Al mismo tiempo, vemos como las empresas tiran más de consultores y de otros expertos externos, freelancers, etc. para realizar actividades especializadas, o para llevar a cabo o participar en proyectos para los cuales la empresa no posee todos los recursos o conocimientos necesarios. Y finalmente está el autoservicio, una tendencia dentro de la cual podemos distinguir dos caras. Por una parte, la devolución de muchas decisiones y actividades relacionadas con la gestión de personas a los managers de la línea. Por otra, la tendencia a que los trabajadores llevan a cabo por ellos mismos algunas tareas y trámites que antes realizaban empleados del área de RRHH.

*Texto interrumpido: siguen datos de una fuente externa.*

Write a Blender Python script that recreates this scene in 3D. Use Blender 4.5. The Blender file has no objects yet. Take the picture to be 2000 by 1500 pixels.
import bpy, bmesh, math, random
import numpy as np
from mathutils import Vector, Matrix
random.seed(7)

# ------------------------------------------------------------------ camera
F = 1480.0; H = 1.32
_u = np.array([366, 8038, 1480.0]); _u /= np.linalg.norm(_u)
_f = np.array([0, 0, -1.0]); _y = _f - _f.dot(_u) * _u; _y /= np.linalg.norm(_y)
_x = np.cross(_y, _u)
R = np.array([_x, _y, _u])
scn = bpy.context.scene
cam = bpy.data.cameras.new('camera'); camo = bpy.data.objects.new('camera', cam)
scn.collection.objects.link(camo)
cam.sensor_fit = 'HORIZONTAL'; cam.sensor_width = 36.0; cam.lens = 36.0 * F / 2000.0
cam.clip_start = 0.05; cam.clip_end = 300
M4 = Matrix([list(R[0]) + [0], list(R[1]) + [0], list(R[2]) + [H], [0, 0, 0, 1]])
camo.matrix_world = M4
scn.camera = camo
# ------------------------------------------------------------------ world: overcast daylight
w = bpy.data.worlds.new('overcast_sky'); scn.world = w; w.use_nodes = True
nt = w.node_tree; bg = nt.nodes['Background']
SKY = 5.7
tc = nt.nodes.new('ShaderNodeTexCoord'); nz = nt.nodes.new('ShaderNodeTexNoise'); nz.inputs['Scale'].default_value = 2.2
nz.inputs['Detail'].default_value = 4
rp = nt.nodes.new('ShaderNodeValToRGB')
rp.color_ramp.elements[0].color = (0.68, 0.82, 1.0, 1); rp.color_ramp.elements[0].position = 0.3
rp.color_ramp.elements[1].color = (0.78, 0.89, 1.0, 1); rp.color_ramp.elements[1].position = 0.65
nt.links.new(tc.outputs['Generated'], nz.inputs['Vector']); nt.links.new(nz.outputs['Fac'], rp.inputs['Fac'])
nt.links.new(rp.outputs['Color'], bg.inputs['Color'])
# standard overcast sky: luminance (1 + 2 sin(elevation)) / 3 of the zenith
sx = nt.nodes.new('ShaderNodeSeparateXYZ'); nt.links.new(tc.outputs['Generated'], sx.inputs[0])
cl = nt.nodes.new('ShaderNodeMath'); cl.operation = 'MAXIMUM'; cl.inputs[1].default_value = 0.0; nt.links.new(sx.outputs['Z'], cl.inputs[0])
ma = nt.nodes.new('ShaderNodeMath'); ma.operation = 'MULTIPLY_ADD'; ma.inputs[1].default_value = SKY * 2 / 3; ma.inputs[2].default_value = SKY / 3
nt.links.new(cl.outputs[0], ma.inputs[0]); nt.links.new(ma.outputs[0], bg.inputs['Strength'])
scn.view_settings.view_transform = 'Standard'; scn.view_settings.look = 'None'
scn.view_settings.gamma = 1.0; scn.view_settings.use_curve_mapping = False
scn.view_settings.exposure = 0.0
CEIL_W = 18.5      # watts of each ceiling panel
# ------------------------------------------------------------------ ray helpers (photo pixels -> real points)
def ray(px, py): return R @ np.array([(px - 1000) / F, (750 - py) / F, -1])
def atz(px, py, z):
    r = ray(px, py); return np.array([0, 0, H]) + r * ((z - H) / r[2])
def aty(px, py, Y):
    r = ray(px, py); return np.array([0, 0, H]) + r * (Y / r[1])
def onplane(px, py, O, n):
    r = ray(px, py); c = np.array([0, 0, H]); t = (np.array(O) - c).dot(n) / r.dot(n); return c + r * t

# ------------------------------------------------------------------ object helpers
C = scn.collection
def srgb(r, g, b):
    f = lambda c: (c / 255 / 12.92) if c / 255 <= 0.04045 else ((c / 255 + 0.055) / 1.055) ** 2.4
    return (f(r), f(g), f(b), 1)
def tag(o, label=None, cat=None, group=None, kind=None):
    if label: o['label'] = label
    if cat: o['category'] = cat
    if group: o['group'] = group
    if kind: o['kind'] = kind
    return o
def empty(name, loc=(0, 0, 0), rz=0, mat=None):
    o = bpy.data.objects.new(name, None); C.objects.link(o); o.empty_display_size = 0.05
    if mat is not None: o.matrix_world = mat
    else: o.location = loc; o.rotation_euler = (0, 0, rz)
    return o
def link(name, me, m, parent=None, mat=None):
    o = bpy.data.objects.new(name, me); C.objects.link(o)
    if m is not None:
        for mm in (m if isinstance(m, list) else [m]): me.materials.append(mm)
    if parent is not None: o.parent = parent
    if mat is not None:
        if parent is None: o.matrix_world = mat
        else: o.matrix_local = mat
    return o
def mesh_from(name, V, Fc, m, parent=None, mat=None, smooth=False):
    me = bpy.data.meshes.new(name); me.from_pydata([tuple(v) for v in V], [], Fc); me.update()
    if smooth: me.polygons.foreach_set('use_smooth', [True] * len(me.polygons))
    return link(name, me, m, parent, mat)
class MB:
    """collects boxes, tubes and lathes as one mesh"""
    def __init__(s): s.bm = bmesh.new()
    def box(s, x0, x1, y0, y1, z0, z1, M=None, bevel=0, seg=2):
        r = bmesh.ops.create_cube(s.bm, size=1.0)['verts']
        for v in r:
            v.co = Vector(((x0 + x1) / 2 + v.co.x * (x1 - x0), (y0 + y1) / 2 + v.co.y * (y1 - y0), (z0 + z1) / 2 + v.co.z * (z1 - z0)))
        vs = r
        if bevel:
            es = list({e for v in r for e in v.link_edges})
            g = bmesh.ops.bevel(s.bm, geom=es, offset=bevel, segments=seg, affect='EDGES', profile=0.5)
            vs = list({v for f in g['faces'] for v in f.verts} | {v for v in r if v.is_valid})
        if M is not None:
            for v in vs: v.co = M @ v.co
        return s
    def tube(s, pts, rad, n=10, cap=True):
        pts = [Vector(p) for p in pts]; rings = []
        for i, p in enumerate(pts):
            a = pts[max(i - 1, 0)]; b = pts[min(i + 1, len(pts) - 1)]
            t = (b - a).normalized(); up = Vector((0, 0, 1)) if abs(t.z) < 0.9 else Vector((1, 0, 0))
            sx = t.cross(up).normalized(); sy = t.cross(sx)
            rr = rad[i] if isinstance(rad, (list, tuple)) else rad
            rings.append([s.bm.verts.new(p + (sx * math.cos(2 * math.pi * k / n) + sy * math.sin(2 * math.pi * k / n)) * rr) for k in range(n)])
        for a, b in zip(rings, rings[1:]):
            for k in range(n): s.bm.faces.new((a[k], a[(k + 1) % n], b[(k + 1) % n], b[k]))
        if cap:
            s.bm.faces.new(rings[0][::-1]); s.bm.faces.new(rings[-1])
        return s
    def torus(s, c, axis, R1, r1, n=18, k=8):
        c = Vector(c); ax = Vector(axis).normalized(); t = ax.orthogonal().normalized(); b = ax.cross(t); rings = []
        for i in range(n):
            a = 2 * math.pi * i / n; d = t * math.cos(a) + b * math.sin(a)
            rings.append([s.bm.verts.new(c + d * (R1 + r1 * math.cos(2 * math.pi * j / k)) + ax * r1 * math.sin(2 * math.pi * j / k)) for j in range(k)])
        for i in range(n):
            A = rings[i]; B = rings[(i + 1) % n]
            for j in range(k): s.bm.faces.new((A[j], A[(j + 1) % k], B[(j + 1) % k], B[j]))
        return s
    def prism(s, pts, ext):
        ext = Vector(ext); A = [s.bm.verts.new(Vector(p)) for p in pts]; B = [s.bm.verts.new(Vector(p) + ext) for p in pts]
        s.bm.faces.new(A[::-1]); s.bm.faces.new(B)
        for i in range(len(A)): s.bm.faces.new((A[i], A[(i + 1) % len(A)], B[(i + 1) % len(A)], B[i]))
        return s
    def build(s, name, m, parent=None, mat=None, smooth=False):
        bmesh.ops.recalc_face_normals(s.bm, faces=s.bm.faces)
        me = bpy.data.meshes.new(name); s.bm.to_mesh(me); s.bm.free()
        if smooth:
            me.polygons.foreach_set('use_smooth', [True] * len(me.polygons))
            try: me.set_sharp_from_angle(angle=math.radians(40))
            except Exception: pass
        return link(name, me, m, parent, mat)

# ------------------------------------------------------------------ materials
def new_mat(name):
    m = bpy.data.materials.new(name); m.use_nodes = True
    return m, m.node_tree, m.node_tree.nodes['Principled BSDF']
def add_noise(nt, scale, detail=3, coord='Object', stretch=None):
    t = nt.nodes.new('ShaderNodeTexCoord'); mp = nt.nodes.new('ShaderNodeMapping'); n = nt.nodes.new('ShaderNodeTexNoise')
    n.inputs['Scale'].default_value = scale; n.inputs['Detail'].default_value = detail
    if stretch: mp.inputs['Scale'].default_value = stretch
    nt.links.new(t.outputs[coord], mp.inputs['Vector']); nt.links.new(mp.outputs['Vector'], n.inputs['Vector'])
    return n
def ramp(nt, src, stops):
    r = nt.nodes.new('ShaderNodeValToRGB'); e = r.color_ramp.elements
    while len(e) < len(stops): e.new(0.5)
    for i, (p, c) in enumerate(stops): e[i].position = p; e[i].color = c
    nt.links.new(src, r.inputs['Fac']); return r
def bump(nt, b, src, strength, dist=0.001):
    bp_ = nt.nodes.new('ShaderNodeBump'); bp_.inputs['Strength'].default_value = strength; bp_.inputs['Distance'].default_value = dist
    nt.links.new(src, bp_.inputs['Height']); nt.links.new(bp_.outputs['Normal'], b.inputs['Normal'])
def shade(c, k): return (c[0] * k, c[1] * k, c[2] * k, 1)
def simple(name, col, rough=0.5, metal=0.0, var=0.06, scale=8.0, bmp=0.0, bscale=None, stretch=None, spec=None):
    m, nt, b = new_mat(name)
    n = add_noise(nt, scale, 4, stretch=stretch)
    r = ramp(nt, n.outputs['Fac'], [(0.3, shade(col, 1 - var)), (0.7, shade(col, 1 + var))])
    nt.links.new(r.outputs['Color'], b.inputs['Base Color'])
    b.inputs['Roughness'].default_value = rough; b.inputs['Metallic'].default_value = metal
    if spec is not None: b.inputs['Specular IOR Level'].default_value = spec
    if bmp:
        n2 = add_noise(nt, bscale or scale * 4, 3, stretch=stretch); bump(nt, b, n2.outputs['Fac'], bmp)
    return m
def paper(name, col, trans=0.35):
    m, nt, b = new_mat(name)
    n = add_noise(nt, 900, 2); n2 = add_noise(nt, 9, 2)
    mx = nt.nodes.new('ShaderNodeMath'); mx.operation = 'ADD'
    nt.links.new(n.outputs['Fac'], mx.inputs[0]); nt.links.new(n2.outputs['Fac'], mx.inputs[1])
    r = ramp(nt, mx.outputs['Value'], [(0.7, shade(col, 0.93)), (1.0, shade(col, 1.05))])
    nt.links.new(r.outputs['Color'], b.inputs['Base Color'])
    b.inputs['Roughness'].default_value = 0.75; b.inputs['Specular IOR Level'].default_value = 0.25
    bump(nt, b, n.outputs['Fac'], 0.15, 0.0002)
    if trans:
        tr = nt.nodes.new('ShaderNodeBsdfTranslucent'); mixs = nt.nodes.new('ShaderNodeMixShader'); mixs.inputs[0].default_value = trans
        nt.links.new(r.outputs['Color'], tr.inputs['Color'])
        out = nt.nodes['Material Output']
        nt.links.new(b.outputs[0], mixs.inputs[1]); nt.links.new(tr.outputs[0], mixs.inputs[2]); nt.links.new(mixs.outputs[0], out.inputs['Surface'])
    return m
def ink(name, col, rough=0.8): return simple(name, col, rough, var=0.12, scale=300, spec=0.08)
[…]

¿Qué le queda entonces a Recursos Humanos?
Pues puede que poco, pero también puede que mucho. La respuesta a esta pregunta dependerá del valor que RRHH sea capaz de ofrecer a las empresas en un escenario radicalmente diferente al que marcó el nacimiento y desarrollo de la función durante el pasado siglo. Hoy los mercados, la tecnología y la sociedad son muy diferentes y aunque muchas de las actividades que las empresas tienen que hacer en relación con sus personas siguen siendo las mismas: atraerlas, seleccionarlas, contratarlas, integrarlas, retribuirlas, etc. la velocidad a la que necesitan ir las organizaciones y los medios a su disposición son otros muy distintos. Y esto tiene un impacto no solo en el contenido de la función sino también en el perfil de sus profesionales, que necesitan estar a la altura de las exigencias de esta nueva época.